Was sich nach der Erfüllung eines Frauentraums anhört, hat sich die 25-Jährige allerdings jahrelang aufgebaut. "Bei meinem ersten Shooting war ich ultranervös", erinnert sie sich. Es fand in Salzburg statt, für die Nintendo-Spielkonsole Wii. Ihre Mutter begleitete sie zum ersten Auftrag. Mittlerweile hat sich Bettina Müller viele Posen antrainiert, weiß nun, wie man als Sportskanone, als Familienmutter oder Partnerin auf einem Bild wirken sollte. Es ist ein harter Job. Im Schnitt zehn Buchungen im Monat, immer unterwegs in der Bahn, im Bus oder im Flieger, oft schon am Vortag des Auftrags. Dann zwischen acht und zwölf Stunden lang Shootings und nicht selten danach gleich weiter zum nächsten Job. Dazwischen studiert Bettina Müller Gymnasiallehramt in München, wo sie mittlerweile auch wohnt, muss für Klausuren lernen und Arbeiten schreiben.
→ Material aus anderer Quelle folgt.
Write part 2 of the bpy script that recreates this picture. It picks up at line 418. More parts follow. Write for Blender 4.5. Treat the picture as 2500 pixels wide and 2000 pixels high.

Das Modelbusiness hat also zwei Seiten: "Manche Termine sind sehr pragmatisch, manche Shootings sehr glamourös. Das kommt aber eher selten vor", stellt Müller fest. Als Model wird sie auch auf Partys eingeladen, zu denen man als Normalsterblicher nicht kommt und trifft dort schon mal Promis wie Oliver Pocher oder Rebecca Mir. Man lerne tolle Menschen kennen, aber es werde einem schnell klar, dass Berühmtheiten auch nur "normale Leute" seien. Angehenden Models rät sie, aufzupassen, nicht abzuheben, immer bodenständig zu bleiben. Bei all dieser Aufmerksamkeit und dem Augenmerk auf das Aussehen haben auch sie anfangs manchmal Selbstzweifel geplagt. "Warum habe ausgerechnet ich diesen Job bekommen, bin ich gut genug", habe sie sich manchmal gefragt, erzählt Bettina Müller. "Man darf sich nicht ständig mit anderen vergleichen, man muss sich einfach annehmen, wie man ist", hat sie für sich erkannt. Das Resultat: "Ich fühle mich sauwohl in meiner Haut."